Data extracted from a collection:
+---+

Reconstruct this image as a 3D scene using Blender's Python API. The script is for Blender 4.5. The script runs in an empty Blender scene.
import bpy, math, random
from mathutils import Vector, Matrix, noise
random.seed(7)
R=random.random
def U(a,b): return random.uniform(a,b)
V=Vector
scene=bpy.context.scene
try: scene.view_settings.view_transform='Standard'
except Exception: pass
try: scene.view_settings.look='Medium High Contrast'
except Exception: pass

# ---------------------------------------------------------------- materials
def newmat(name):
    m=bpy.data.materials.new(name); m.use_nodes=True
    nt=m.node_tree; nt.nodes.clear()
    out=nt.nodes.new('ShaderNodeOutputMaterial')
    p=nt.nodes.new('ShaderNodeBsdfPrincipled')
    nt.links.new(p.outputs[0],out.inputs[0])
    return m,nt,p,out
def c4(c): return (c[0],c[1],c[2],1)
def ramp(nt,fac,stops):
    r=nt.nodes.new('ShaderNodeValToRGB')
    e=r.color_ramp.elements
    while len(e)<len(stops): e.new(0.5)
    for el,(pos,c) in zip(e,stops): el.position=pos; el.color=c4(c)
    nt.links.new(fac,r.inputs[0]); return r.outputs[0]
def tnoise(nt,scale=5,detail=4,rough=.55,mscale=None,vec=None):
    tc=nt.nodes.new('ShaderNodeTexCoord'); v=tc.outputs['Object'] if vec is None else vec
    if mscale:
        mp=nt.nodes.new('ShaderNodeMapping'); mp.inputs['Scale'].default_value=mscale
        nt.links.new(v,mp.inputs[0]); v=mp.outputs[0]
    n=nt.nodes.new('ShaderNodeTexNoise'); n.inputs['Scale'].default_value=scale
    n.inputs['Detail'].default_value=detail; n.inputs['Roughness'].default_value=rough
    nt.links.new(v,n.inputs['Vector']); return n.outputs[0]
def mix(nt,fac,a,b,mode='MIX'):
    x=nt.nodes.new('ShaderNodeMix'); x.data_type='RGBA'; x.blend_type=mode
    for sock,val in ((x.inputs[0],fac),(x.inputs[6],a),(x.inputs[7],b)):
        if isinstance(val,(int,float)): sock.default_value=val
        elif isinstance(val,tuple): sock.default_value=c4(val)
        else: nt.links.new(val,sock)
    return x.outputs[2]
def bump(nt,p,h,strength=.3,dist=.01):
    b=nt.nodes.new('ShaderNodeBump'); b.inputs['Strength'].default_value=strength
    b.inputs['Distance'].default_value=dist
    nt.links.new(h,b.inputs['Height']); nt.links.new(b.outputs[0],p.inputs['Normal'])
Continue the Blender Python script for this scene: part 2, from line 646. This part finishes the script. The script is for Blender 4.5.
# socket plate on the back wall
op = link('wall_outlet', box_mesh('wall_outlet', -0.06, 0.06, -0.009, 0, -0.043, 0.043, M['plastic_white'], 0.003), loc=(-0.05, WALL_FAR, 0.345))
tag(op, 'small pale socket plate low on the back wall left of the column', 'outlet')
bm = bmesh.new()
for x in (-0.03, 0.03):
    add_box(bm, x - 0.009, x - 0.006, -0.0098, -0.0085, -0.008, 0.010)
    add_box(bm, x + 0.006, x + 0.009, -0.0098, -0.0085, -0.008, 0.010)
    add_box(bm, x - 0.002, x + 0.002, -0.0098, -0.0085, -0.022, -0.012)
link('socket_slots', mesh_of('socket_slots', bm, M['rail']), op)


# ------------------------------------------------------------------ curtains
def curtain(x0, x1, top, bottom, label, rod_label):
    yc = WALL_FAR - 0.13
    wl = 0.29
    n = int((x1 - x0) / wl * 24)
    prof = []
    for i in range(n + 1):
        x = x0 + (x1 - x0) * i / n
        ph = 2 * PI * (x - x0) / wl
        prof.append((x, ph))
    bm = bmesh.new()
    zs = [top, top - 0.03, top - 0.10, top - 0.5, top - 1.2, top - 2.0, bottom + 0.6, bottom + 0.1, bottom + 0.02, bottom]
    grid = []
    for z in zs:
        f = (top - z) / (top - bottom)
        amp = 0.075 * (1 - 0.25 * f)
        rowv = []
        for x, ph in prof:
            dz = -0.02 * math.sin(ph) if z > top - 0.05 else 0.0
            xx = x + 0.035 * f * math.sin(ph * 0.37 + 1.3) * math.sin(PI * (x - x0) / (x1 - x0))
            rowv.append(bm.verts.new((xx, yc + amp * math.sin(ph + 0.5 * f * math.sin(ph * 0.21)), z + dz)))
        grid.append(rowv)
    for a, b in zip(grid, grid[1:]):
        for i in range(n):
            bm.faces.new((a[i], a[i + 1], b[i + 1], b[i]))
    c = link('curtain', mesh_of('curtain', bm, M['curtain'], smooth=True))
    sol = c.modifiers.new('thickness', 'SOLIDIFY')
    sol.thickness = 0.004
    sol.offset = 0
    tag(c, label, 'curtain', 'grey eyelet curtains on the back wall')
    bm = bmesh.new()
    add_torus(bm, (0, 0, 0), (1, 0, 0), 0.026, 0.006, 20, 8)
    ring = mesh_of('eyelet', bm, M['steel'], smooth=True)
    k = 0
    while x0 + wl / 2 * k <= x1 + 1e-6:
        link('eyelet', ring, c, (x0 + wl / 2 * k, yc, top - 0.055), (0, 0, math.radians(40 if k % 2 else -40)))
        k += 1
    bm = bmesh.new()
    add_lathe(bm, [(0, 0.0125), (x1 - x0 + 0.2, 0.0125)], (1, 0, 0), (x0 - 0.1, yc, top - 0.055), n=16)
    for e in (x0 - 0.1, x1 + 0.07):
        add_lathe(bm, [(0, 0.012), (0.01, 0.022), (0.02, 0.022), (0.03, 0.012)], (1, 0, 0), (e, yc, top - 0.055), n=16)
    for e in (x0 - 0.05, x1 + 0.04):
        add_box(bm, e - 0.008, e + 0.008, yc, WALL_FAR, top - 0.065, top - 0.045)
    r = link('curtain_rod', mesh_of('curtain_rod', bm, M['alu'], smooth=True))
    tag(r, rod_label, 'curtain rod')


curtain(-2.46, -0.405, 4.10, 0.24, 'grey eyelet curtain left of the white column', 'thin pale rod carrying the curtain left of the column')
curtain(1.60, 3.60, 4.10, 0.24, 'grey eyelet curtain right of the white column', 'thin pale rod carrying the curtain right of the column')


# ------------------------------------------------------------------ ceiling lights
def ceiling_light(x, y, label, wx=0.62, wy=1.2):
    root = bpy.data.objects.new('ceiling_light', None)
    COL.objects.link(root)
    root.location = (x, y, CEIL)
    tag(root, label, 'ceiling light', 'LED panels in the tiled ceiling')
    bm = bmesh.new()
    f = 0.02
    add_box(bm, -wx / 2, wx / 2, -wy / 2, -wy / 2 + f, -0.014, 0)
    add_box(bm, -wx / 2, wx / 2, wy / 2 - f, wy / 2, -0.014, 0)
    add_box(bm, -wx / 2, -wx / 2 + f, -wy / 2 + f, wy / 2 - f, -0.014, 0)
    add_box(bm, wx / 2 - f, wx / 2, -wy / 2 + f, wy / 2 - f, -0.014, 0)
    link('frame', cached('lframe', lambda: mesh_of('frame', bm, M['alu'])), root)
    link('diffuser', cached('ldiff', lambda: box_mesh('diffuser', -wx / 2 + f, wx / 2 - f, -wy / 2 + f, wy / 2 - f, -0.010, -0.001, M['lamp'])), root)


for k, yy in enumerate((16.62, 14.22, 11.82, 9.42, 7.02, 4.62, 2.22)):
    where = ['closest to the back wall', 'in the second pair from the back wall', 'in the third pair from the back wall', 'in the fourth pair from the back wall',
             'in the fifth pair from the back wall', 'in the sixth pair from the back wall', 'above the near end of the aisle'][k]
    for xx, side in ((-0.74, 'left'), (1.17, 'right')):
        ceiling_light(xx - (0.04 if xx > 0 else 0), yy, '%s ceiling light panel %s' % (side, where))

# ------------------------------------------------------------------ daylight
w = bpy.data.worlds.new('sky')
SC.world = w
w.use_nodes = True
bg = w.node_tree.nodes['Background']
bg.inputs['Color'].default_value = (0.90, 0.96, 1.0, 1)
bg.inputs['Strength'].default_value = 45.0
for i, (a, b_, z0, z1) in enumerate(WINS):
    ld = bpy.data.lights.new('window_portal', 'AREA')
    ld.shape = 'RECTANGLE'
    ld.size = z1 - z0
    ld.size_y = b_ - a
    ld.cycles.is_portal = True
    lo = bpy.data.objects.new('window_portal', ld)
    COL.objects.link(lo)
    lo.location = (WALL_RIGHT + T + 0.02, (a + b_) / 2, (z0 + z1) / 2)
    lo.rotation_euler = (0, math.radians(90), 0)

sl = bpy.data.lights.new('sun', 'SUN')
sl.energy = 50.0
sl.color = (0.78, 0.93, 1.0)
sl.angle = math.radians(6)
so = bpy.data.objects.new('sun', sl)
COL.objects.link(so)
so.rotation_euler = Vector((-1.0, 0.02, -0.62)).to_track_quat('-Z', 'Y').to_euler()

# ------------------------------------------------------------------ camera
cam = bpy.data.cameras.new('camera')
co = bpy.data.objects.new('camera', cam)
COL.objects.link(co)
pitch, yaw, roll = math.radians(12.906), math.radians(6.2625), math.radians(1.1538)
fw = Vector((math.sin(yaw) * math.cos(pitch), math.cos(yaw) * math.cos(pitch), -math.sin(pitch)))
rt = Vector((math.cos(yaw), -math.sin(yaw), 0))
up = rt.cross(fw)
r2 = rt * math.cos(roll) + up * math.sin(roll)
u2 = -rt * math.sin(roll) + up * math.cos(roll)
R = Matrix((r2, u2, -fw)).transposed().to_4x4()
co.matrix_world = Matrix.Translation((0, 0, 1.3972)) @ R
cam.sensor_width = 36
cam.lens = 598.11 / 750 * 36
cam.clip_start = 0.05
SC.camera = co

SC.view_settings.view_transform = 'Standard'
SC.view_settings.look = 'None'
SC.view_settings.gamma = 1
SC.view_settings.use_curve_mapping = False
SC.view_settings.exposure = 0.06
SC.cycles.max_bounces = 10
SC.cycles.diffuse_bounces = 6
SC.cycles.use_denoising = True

+---+

Extract from the records above the lines from the one containing "Continue the Blender" to the one containing "link('socket_slots', mesh_of('socket_slots', bm, M['rail']), op)", both lines included, exactly as they appear and with nothing else.

SOLUTION TO THIS PROBLEM:
Continue the Blender Python script for this scene: part 2, from line 646. This part finishes the script. The script is for Blender 4.5.
# socket plate on the back wall
op = link('wall_outlet', box_mesh('wall_outlet', -0.06, 0.06, -0.009, 0, -0.043, 0.043, M['plastic_white'], 0.003), loc=(-0.05, WALL_FAR, 0.345))
tag(op, 'small pale socket plate low on the back wall left of the column', 'outlet')
bm = bmesh.new()
for x in (-0.03, 0.03):
    add_box(bm, x - 0.009, x - 0.006, -0.0098, -0.0085, -0.008, 0.010)
    add_box(bm, x + 0.006, x + 0.009, -0.0098, -0.0085, -0.008, 0.010)
    add_box(bm, x - 0.002, x + 0.002, -0.0098, -0.0085, -0.022, -0.012)
link('socket_slots', mesh_of('socket_slots', bm, M['rail']), op)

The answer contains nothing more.